→ Stated problem:
Copy all of the material word for word, except for the pictures.

┄┄┄┄┄┄┄┄┄┄┄┄┄┄┄┄┄┄┄┄

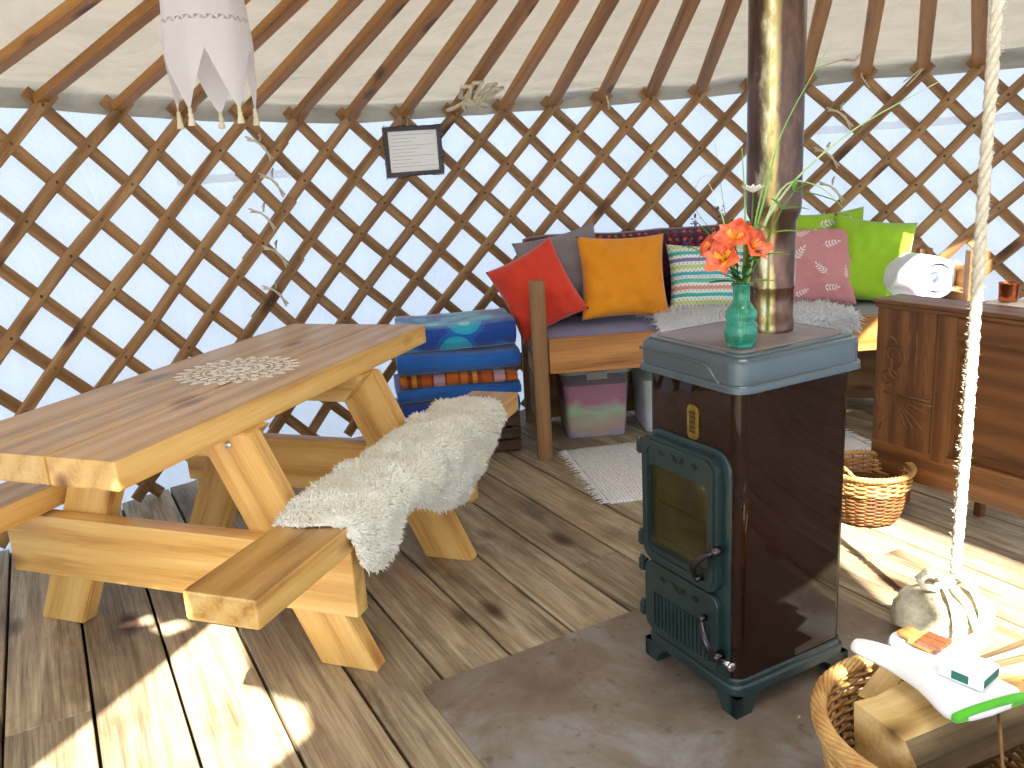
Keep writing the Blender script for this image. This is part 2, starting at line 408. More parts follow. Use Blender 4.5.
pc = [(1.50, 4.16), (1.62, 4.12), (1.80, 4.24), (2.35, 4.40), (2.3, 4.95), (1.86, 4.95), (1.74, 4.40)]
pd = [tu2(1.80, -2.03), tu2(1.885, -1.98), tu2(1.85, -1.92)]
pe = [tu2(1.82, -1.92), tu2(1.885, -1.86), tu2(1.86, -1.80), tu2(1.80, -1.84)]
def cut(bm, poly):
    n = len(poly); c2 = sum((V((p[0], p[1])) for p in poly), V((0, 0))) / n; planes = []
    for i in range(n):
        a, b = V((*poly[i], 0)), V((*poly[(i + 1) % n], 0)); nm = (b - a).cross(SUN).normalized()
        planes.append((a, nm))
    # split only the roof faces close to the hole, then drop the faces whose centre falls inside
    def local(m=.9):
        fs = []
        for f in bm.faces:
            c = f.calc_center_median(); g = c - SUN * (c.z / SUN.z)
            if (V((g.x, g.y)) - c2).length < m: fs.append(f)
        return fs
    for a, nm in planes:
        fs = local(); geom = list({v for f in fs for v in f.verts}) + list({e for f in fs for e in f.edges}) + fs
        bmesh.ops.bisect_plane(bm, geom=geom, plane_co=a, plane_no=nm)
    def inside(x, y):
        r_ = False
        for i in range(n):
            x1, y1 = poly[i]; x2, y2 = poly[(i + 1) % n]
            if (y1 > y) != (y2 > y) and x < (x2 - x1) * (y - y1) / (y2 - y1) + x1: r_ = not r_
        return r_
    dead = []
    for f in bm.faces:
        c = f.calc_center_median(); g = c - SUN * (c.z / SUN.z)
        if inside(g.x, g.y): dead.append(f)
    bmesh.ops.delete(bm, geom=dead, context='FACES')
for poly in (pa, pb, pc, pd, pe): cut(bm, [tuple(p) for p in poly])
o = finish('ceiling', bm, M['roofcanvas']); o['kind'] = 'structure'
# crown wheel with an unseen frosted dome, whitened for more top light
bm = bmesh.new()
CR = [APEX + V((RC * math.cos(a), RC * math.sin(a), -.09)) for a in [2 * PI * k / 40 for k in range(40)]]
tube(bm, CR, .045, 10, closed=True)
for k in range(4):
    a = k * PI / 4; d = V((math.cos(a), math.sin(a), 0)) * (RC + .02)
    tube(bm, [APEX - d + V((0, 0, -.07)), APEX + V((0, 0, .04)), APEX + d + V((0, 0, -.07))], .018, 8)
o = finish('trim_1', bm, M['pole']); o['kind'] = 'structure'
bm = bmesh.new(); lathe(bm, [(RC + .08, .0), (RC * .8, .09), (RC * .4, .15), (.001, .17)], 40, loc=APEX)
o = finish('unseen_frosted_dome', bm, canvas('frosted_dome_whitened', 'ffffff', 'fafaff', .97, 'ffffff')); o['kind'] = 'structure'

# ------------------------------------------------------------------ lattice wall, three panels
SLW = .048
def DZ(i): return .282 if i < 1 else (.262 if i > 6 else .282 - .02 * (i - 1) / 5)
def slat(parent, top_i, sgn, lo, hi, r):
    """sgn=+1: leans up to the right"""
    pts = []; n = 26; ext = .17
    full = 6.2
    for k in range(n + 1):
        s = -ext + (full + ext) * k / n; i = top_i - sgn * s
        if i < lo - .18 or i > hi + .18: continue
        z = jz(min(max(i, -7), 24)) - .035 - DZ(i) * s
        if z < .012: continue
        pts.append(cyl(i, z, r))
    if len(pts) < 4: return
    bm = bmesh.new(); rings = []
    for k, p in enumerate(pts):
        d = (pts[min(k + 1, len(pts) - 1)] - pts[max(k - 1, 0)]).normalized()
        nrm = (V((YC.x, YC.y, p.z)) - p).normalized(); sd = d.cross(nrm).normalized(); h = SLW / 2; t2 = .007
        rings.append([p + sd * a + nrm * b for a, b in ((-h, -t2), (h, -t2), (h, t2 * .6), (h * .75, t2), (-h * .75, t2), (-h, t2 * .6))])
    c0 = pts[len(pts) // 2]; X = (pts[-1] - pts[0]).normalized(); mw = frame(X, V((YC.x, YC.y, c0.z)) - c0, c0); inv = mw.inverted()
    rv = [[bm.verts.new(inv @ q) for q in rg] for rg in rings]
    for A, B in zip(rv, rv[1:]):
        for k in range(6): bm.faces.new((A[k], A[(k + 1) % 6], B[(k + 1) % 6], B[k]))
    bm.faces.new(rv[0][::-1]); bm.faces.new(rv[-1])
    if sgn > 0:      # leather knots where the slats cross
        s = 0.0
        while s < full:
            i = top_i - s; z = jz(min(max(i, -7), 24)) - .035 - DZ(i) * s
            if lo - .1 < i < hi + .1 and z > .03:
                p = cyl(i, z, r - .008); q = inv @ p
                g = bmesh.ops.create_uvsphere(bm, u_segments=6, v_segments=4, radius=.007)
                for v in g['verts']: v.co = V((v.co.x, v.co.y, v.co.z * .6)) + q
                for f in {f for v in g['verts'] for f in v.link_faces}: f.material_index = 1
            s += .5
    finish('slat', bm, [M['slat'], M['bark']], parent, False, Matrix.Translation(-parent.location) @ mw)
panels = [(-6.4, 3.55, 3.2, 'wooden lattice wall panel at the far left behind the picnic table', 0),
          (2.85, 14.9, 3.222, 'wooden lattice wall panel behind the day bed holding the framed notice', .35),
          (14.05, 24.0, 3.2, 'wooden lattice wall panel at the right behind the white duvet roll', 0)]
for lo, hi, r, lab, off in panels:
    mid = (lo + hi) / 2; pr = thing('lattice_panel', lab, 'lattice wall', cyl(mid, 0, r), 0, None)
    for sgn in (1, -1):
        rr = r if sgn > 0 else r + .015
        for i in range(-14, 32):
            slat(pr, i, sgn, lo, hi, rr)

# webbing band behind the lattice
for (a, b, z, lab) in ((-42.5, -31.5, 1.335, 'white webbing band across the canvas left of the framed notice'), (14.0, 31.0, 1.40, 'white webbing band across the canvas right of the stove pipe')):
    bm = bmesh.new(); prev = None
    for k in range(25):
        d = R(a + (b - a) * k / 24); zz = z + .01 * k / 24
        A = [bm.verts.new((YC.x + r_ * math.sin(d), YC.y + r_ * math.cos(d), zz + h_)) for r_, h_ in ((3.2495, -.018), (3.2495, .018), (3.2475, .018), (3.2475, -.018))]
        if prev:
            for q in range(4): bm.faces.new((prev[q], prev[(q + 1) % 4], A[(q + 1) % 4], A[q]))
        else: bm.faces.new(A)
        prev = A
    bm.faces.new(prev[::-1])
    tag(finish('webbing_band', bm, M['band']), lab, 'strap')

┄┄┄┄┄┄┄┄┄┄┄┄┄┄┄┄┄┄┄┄

→ The completed task:
Keep writing the Blender script for this image. This is part 2, starting at line 408. More parts follow. Use Blender 4.5.
pc = [(1.50, 4.16), (1.62, 4.12), (1.80, 4.24), (2.35, 4.40), (2.3, 4.95), (1.86, 4.95), (1.74, 4.40)]
pd = [tu2(1.80, -2.03), tu2(1.885, -1.98), tu2(1.85, -1.92)]
pe = [tu2(1.82, -1.92), tu2(1.885, -1.86), tu2(1.86, -1.80), tu2(1.80, -1.84)]
def cut(bm, poly):
    n = len(poly); c2 = sum((V((p[0], p[1])) for p in poly), V((0, 0))) / n; planes = []
    for i in range(n):
        a, b = V((*poly[i], 0)), V((*poly[(i + 1) % n], 0)); nm = (b - a).cross(SUN).normalized()
        planes.append((a, nm))
    # split only the roof faces close to the hole, then drop the faces whose centre falls inside
    def local(m=.9):
        fs = []
        for f in bm.faces:
            c = f.calc_center_median(); g = c - SUN * (c.z / SUN.z)
            if (V((g.x, g.y)) - c2).length < m: fs.append(f)
        return fs
    for a, nm in planes:
        fs = local(); geom = list({v for f in fs for v in f.verts}) + list({e for f in fs for e in f.edges}) + fs
        bmesh.ops.bisect_plane(bm, geom=geom, plane_co=a, plane_no=nm)
    def inside(x, y):
        r_ = False
        for i in range(n):
            x1, y1 = poly[i]; x2, y2 = poly[(i + 1) % n]
            if (y1 > y) != (y2 > y) and x < (x2 - x1) * (y - y1) / (y2 - y1) + x1: r_ = not r_
        return r_
    dead = []
    for f in bm.faces:
        c = f.calc_center_median(); g = c - SUN * (c.z / SUN.z)
        if inside(g.x, g.y): dead.append(f)
    bmesh.ops.delete(bm, geom=dead, context='FACES')
for poly in (pa, pb, pc, pd, pe): cut(bm, [tuple(p) for p in poly])
o = finish('ceiling', bm, M['roofcanvas']); o['kind'] = 'structure'
# crown wheel with an unseen frosted dome, whitened for more top light
bm = bmesh.new()
CR = [APEX + V((RC * math.cos(a), RC * math.sin(a), -.09)) for a in [2 * PI * k / 40 for k in range(40)]]
tube(bm, CR, .045, 10, closed=True)
for k in range(4):
    a = k * PI / 4; d = V((math.cos(a), math.sin(a), 0)) * (RC + .02)
    tube(bm, [APEX - d + V((0, 0, -.07)), APEX + V((0, 0, .04)), APEX + d + V((0, 0, -.07))], .018, 8)
o = finish('trim_1', bm, M['pole']); o['kind'] = 'structure'
bm = bmesh.new(); lathe(bm, [(RC + .08, .0), (RC * .8, .09), (RC * .4, .15), (.001, .17)], 40, loc=APEX)
o = finish('unseen_frosted_dome', bm, canvas('frosted_dome_whitened', 'ffffff', 'fafaff', .97, 'ffffff')); o['kind'] = 'structure'

# ------------------------------------------------------------------ lattice wall, three panels
SLW = .048
def DZ(i): return .282 if i < 1 else (.262 if i > 6 else .282 - .02 * (i - 1) / 5)
def slat(parent, top_i, sgn, lo, hi, r):
    """sgn=+1: leans up to the right"""
    pts = []; n = 26; ext = .17
    full = 6.2
    for k in range(n + 1):
        s = -ext + (full + ext) * k / n; i = top_i - sgn * s
        if i < lo - .18 or i > hi + .18: continue
        z = jz(min(max(i, -7), 24)) - .035 - DZ(i) * s
        if z < .012: continue
        pts.append(cyl(i, z, r))
    if len(pts) < 4: return
    bm = bmesh.new(); rings = []
    for k, p in enumerate(pts):
        d = (pts[min(k + 1, len(pts) - 1)] - pts[max(k - 1, 0)]).normalized()
        nrm = (V((YC.x, YC.y, p.z)) - p).normalized(); sd = d.cross(nrm).normalized(); h = SLW / 2; t2 = .007
        rings.append([p + sd * a + nrm * b for a, b in ((-h, -t2), (h, -t2), (h, t2 * .6), (h * .75, t2), (-h * .75, t2), (-h, t2 * .6))])
    c0 = pts[len(pts) // 2]; X = (pts[-1] - pts[0]).normalized(); mw = frame(X, V((YC.x, YC.y, c0.z)) - c0, c0); inv = mw.inverted()
    rv = [[bm.verts.new(inv @ q) for q in rg] for rg in rings]
    for A, B in zip(rv, rv[1:]):
        for k in range(6): bm.faces.new((A[k], A[(k + 1) % 6], B[(k + 1) % 6], B[k]))
    bm.faces.new(rv[0][::-1]); bm.faces.new(rv[-1])
    if sgn > 0:      # leather knots where the slats cross
        s = 0.0
        while s < full:
            i = top_i - s; z = jz(min(max(i, -7), 24)) - .035 - DZ(i) * s
            if lo - .1 < i < hi + .1 and z > .03:
                p = cyl(i, z, r - .008); q = inv @ p
                g = bmesh.ops.create_uvsphere(bm, u_segments=6, v_segments=4, radius=.007)
                for v in g['verts']: v.co = V((v.co.x, v.co.y, v.co.z * .6)) + q
                for f in {f for v in g['verts'] for f in v.link_faces}: f.material_index = 1
            s += .5
    finish('slat', bm, [M['slat'], M['bark']], parent, False, Matrix.Translation(-parent.location) @ mw)
panels = [(-6.4, 3.55, 3.2, 'wooden lattice wall panel at the far left behind the picnic table', 0),
          (2.85, 14.9, 3.222, 'wooden lattice wall panel behind the day bed holding the framed notice', .35),
          (14.05, 24.0, 3.2, 'wooden lattice wall panel at the right behind the white duvet roll', 0)]
for lo, hi, r, lab, off in panels:
    mid = (lo + hi) / 2; pr = thing('lattice_panel', lab, 'lattice wall', cyl(mid, 0, r), 0, None)
    for sgn in (1, -1):
        rr = r if sgn > 0 else r + .015
        for i in range(-14, 32):
            slat(pr, i, sgn, lo, hi, rr)

# webbing band behind the lattice
for (a, b, z, lab) in ((-42.5, -31.5, 1.335, 'white webbing band across the canvas left of the framed notice'), (14.0, 31.0, 1.40, 'white webbing band across the canvas right of the stove pipe')):
    bm = bmesh.new(); prev = None
    for k in range(25):
        d = R(a + (b - a) * k / 24); zz = z + .01 * k / 24
        A = [bm.verts.new((YC.x + r_ * math.sin(d), YC.y + r_ * math.cos(d), zz + h_)) for r_, h_ in ((3.2495, -.018), (3.2495, .018), (3.2475, .018), (3.2475, -.018))]
        if prev:
            for q in range(4): bm.faces.new((prev[q], prev[(q + 1) % 4], A[(q + 1) % 4], A[q]))
        else: bm.faces.new(A)
        prev = A
    bm.faces.new(prev[::-1])
    tag(finish('webbing_band', bm, M['band']), lab, 'strap')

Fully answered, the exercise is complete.